The letter was sent in January 2014, but it took the department for Jewish and marital status a year and a half, till June 2015, to answer the request. In the response, Rabbi Itamar Tubol, who runs the department, said the chief rabbinate did not recognize the conversion and provided no explanation as to why he was rejecting the request.

In another case dealt with by ITIM, a woman who converted in 2013 under the auspices of an Orthodox rabbi from the US, sent a request for recognition of her conversion to the department for Jewish and marital status so that she could get married. In the response, Tubol denied recognition of her conversion, once again without any explanation.

Following this response, the Orthodox rabbi who conducted the woman’s conversion wrote to the department in March 2014 appealing the decision and asking for an explanation as to why her conversion had been rejected. ITIM sent follow-up letters in June and August 2014 after the rabbi’s appeal was unanswered. However, neither the woman in question, the rabbi who converted her or ITIM have received any further response from Tubol’s office to date.
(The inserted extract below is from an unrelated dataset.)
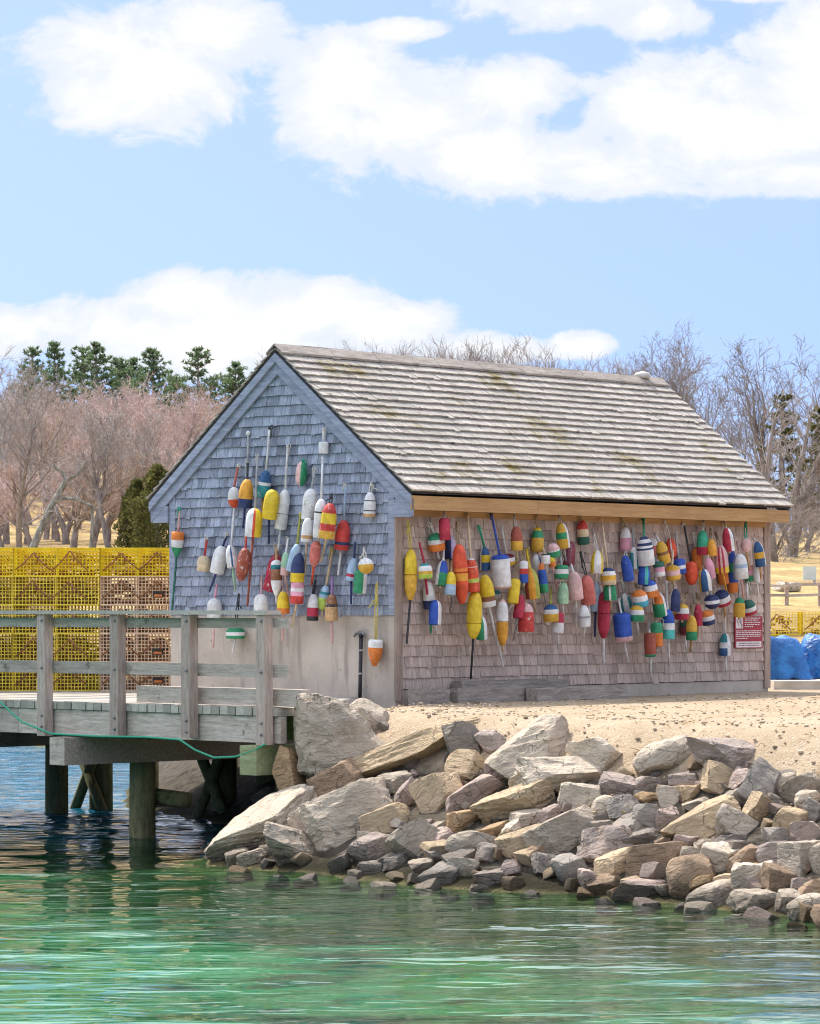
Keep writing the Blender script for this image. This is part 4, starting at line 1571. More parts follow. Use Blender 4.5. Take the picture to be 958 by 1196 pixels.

Bizarrely, a separate convert who converted under the same auspices of the same rabbi successfully gained recognition of her conversion by Tubol’s department.

Aside from denying recognition of foreign converts, the department has also failed to deal with other requests in a timely manner. It took the department half a year to certify the get, or bill of divorce, of a divorced man from the US. In another case, it took three months to get approval for a resident of the UK to get married in Israel, but her fiancé received approval only two months later, causing distress and monetary loss to the couple.

Owing to these deficiencies in the operation of the department, ITIM wrote a letter to the director of the Chief Rabbinate, Oded Flus, outlining its concerns and drawing attention to the department’s obligations according to government regulations to provide a response to requests made to public officials within 45 days of the request, and the obligation of providing an explanation for any rejections.

Flus did not respond to ITIM’s letter.

ITIM director Rabbi Seth Farber described the department’s practices as “unconscionable” and the list of cases outlined to Flus “a veritable shopping lost of offensive and outrageous inefficiency.” He added that the cases raised in the letter to Flus represented a fraction of similar cases it has dealt with in the past two years.

“Itim calls upon the rabbinate to immediately appoint a supervisor to this desk who is familiar with the nuances of Jewish communities in the Diaspora,” said Farber, “In addition, ITIM will insist that a full accounting of how many people had their legit - imate Jewish bona fides rejected because of incompetence.”

Following a request for comment by The Jerusalem Post regarding the two converts whose conversions were rejected, Tubol denied that in the first case the request was received in January 2014, saying it was received in April 2015, and that the conversion certificate from the Beth Din of America had not been sent to him.

Regarding the second case, Tubol said that he had never received any further correspondence regarding her case after the initial rejection and that he had explained the reasons for the rejection to the rabbi who had converted the woman.

A source in the Chief Rabbinate explained that “a severe shortage in manpower” was responsible for the delays.

In response to Tubol’s comments, Farber stated that, “In every case, ITIM provided initial letters, reminders, reminders to the reminders, and powers of attorney. The fact that the rabbinate claims that their file was opened on a certain date simply highlights the chaos that characterizes this sensitive office. ITIM has in its possession certifications of receipt from the rabbinate for each of the initial petitions.

“The categorical denial on the part of the rabbinate is, unfortunately, part of the problem. Rather than taking responsibility for the tragedy they inflict upon hundreds of immigrants each month, they simply bury their heads in the sand.”